Didn’t help students with final challenges. They helped each other.

Start with outcomes:
What do you want students to know? Work backwards from there.

A list of technical skills does not equal competencies.

Format and contents must grow out of objectives.

Create a “big-idea” narrative. Key critical thinking skills. Overarching themes. Tie themes back to actionable skills. Such as, not usually just one way to do things.

Align desired content, user needs, and design constraints. How to talk about these things without delving into library science terminology.

Color filtering: If you search for Bach pictures that are white, you get sheet music.

Tesla: different colors for car vs. person.

Soccer players running around: use green.

This gets people’s attention and makes them listen, not the library science theory.

Test and test again:
Groups can be small. Doesn’t have to hugely formal. Prioritize fixes, fix, and test again.

Some loved the advanced format, some hated it.

Some people spent a lot of time on it, some couldn’t.

Connect with students. Use social media to create a community.

New State of Search #IL2013

Greg Notess, long-time writer on web search.

Google:

Moving into semantic, structured web, rather than straight keyword searching. They have years of data about the information of the web and how people search.

Predictive search: here’s what you want to know.

Hardware.

Results page: web, news. Right column of facts: “knowledge graph.” This is the semantic, structured web, which Sir Tim Berners-Lee was calling for in 2001. Software would be able to read it.

The web didn’t have metadata (i.e., cataloging) that librarians want. For example, consistent ways to specify author and date of a web page.

Schema.org, which is supported by Google, Bing, Yahoo, and Yandex, is working on this. Info is embedded in web pages with HTML attributes (e.g., itemscope, itemtype, itemprop).

Google + author profiles. Again, added to page markup.

Knowledge Graph (Bing and Facebook doing similar things): addresses, reviews, carousel of pictures on top. About real world people, places, and things. More likely to come up with simple or popular topics. Much info from Wikipedia, Freebase, Google search data, etc.

Sometimes results are outdated: death dates, marital status.
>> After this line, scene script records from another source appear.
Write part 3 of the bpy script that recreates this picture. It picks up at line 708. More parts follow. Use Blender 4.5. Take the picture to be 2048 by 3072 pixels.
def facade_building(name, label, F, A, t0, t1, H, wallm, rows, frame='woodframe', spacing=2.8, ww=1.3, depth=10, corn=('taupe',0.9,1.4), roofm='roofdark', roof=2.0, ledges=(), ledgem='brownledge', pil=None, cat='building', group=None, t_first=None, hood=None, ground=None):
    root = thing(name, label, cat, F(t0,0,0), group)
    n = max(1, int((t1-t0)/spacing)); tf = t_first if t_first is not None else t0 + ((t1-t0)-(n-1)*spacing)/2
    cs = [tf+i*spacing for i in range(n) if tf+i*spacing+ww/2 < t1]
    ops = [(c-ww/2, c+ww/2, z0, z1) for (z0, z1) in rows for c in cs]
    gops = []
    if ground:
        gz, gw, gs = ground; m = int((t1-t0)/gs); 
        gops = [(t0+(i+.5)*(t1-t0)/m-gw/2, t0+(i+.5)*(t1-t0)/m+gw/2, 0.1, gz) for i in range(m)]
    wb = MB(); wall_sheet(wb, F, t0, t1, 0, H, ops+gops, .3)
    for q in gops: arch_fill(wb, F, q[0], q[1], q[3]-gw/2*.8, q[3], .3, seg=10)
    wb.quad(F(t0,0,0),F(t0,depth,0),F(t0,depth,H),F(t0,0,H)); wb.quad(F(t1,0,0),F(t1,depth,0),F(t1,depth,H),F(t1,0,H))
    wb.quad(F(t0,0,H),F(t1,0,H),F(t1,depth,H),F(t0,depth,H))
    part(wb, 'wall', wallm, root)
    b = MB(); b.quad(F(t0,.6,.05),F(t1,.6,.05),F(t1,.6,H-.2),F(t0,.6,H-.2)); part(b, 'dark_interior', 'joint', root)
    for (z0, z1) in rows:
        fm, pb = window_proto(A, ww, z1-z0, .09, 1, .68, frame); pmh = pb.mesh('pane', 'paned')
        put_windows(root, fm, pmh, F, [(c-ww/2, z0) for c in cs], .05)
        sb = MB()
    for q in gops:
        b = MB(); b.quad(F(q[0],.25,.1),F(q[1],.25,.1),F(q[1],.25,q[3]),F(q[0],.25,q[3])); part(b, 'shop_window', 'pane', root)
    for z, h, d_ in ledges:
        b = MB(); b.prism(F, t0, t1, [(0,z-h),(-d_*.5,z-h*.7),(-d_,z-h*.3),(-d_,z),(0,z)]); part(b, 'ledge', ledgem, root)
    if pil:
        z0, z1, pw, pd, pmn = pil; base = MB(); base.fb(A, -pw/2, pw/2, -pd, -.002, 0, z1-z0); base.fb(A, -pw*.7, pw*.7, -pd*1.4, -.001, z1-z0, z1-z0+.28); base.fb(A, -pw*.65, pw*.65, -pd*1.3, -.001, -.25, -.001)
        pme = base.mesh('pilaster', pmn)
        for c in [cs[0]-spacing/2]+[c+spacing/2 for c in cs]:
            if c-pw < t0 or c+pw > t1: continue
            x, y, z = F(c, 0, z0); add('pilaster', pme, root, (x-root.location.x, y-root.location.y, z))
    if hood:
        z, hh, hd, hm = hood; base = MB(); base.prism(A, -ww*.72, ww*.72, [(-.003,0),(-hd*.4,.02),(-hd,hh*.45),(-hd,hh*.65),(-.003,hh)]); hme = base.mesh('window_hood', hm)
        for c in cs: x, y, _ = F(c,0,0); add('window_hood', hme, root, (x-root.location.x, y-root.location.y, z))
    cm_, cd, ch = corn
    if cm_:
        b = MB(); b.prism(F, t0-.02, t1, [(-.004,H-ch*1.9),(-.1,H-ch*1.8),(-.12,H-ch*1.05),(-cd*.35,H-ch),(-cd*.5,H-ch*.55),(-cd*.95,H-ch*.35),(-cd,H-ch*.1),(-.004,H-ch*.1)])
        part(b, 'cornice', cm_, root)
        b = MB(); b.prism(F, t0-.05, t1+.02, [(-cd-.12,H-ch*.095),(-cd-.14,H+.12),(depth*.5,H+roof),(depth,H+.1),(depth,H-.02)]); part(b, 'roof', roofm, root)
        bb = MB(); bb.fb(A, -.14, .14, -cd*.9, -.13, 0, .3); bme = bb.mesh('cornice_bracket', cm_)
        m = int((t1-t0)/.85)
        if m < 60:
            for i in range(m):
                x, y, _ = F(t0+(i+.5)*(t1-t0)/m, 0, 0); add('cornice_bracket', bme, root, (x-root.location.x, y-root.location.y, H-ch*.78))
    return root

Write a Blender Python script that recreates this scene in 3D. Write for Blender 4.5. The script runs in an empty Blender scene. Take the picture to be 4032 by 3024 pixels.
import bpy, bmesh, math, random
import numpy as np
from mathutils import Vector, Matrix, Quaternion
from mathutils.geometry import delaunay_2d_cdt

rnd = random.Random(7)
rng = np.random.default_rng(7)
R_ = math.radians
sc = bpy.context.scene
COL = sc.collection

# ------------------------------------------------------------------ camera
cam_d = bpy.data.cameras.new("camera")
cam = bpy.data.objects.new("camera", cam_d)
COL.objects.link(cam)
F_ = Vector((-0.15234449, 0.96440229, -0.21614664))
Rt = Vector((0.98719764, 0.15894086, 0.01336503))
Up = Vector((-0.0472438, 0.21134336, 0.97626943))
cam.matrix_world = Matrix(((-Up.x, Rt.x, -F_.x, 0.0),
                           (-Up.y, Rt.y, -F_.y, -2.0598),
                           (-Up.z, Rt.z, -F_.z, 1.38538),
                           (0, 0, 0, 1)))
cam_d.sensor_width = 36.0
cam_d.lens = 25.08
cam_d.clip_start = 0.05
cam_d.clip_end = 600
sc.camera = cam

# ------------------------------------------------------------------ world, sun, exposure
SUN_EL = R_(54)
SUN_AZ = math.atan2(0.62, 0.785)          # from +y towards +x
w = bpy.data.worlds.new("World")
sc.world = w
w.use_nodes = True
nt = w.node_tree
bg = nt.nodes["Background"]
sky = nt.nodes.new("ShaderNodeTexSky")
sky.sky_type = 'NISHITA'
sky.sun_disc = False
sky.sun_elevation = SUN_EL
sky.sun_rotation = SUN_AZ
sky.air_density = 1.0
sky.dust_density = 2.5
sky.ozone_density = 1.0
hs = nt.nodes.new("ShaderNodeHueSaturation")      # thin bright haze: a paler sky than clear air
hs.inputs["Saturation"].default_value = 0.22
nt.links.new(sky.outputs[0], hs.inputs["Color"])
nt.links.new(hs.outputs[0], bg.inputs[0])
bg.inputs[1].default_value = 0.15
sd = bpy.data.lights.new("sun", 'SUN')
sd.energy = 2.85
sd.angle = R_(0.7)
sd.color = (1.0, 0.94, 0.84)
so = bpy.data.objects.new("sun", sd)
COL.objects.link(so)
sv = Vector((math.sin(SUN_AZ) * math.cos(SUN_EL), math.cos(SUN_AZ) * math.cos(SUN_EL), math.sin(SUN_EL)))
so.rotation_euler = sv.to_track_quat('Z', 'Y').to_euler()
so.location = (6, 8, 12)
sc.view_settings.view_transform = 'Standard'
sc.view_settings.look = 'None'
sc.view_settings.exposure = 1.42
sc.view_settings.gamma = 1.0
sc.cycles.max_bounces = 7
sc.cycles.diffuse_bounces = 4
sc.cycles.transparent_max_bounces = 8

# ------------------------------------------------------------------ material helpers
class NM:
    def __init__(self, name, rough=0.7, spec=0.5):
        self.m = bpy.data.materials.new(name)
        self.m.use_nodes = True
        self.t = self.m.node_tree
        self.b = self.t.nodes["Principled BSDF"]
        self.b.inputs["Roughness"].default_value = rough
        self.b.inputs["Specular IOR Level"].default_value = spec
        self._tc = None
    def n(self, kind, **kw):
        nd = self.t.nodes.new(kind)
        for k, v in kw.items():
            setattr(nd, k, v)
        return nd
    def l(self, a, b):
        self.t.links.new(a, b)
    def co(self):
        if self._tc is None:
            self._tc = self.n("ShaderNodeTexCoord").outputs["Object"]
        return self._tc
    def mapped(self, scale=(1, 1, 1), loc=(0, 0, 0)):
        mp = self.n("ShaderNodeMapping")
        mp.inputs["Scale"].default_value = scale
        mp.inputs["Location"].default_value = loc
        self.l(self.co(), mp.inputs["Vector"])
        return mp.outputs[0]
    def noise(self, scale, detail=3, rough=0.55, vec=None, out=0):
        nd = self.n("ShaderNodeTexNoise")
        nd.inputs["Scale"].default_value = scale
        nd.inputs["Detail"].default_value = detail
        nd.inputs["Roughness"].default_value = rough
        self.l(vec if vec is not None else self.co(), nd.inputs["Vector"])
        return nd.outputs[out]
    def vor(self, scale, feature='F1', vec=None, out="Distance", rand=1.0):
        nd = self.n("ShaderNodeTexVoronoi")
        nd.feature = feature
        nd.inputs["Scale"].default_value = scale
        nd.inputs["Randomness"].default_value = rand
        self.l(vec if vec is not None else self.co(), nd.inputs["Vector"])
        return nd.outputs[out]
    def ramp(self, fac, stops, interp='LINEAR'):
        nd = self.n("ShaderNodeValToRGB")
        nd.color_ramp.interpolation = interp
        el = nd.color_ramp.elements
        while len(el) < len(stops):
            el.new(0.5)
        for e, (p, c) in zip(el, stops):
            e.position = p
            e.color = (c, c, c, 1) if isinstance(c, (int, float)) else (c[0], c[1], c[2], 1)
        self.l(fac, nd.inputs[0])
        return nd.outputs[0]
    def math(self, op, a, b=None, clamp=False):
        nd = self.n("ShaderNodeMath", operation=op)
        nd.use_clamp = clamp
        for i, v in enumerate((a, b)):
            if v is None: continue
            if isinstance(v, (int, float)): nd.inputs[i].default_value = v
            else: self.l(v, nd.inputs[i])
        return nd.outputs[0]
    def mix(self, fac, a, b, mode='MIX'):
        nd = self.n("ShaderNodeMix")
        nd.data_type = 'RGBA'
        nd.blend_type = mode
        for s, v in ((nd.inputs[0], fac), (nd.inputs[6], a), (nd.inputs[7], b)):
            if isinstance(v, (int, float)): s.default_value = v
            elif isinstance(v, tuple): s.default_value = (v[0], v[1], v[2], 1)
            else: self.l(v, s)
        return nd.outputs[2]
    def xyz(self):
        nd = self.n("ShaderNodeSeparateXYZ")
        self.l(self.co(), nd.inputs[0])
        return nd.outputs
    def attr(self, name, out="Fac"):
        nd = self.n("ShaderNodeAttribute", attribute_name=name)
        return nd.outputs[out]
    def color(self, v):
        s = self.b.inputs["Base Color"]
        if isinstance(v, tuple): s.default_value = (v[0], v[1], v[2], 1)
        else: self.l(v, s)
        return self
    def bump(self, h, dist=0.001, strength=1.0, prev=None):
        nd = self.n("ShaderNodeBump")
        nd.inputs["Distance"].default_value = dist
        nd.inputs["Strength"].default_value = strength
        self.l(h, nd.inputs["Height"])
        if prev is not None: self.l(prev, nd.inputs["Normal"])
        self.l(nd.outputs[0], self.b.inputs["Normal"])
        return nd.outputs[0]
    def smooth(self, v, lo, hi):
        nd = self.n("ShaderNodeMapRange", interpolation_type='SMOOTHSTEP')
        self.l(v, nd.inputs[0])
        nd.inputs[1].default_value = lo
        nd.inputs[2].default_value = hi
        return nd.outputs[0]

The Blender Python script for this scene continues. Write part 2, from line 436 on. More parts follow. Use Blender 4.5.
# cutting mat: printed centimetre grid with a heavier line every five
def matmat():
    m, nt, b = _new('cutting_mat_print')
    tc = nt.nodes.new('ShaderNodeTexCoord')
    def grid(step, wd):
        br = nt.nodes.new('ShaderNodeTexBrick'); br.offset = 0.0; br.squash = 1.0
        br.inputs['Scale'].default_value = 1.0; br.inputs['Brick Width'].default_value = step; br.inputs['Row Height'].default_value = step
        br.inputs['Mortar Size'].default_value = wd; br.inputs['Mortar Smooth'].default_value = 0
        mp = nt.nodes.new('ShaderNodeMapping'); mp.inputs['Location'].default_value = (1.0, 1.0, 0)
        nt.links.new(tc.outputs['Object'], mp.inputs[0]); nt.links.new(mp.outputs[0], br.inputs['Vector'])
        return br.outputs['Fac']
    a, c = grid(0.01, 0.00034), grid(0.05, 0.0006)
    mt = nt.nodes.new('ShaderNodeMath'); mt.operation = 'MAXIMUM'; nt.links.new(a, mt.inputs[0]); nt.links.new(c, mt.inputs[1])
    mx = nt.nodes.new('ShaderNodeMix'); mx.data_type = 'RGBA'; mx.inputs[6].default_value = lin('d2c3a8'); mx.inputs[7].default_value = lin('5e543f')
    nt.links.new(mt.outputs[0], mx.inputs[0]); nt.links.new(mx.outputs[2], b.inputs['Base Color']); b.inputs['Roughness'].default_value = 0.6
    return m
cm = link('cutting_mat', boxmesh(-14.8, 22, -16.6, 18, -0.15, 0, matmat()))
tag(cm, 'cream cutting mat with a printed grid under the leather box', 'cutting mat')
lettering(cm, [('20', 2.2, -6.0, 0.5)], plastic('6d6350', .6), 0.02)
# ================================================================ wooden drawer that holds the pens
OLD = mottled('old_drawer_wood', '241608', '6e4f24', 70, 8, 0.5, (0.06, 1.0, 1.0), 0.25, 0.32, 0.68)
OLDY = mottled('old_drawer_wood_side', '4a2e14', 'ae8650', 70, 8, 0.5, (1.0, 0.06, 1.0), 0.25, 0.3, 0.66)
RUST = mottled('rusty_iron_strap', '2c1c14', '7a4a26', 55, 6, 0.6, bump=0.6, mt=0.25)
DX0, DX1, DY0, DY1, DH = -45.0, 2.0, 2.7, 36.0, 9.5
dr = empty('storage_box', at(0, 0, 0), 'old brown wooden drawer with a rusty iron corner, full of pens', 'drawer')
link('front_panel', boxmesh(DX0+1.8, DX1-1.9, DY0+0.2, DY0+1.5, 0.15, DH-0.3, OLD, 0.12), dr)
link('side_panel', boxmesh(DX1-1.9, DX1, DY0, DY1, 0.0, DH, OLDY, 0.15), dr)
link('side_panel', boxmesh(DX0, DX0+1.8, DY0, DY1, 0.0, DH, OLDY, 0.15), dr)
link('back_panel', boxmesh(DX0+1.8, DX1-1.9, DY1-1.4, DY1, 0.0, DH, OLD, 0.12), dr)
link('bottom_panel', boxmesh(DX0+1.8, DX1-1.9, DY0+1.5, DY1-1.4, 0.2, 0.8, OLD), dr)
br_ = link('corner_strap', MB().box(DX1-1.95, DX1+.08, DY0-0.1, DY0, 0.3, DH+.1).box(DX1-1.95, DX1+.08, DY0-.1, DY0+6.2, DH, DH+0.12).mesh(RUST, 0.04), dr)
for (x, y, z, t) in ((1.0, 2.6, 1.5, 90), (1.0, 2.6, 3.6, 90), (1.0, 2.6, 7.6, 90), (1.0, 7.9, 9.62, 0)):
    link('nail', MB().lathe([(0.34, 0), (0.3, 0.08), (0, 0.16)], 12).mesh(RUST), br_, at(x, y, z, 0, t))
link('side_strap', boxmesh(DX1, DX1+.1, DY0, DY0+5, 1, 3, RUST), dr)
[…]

Sometimes based on bad data from Wikipedia.

Results based on user’s location and previous searches.

Bing Snapshot: similar to Google Knowledge Graph. Carousel, social networking links.

Google’s hardware hopes:

Google Glass. Not many people here want to try them. However, some reviewers started out skeptical, but then loved them. Uses input from what you look at and what you say, rather than what you type.

Rumored smart watches.

Chromebook tablet. (Other: Windows tablet, iPad Air)

Discovery and Libraries:

Discovery systems use one big database (as opposed to federated searching) for faster results.

Lots of different content, blended results, faceted options.

Results and opinions differ. Vendors and early adopters are very enthusiastic, but that’s how it was with federated search, too.

Next generation ILSes may have discovery built in.

We’d like to be more Google-like, but Google has 46,000 employees and $57 billion in revenue.

Lots of library systems now have facets on the left. Google had that, too, but then got rid of them. (Options now in a small row at the top.) Does this mean library systems will go that way, too? OTOH, shopping sites (even Google Shopping) have facets.

Google often uses keywords in search to display different types of content (for example, “Monterey pictures”). If you search more scholarly terms, Google knows to list scholarly articles. Will library systems be able to do this sort of thing?

Device diversity:

Desktops, laptops, tablets, smart phones, glasses, smart watches.

Desktop search: cached version available, but not in mobile Google app.

iPad: Knowledge Graph shows at the top.

Wikipedia’s mobile app: minimized for phone display. External data links are hidden until you open them. View history doesn’t show up in mobile version. Also “cite this page.”

Google Goggles: searches based on a picture, such as landmarks or barcodes. Only on mobile.